Chapter 24 Essay Questions

1. Compare and contrast the Democratic and Republican parties of the late 1800s as to

a. their leadership.

b. their position on issues.

c. the constituencies to whom they appealed.

  1. Why did late-nineteenth-century presidential elections tend to focus on the personalities of the candidates rather than on "real" issues?
  2. List what appears to you to have been the requirements for election to high political office in the 1870s and 1880s.
  3. For one of only a few times in its history, the treasury showed a surplus in the 1880s. Why was this a problem?
  4. American politics in the late nineteenth century has been referred to as the "politics of equilibrium." Why? List some consequences of this equilibrium in the party system.
  5. The presidents of the late nineteenth century have been referred to as merely "custodial"—that is, nonassertive. Is this true?
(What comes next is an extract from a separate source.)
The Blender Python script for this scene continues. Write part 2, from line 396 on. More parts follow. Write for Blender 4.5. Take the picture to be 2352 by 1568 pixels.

If so, why?
  6. Who do you think was the best president in the Gilded Age? Why?
  7. Which of the following do you think was the most important issue of the late nineteenth century:
  8. the "bloody shirt," tariffs, civil-service reform, currency? Why?

  9. Explain the seeming paradox that at a time when successful presidential candidates were usually "bland" and forgettable," public enthusiasm for election campaigning was at an all-time high.
  10. One historian claims that in the Gilded Age, "Democrats were separated from Republicans more by accident of national origin, geography, history, and emotion than by economic issues." Elaborate.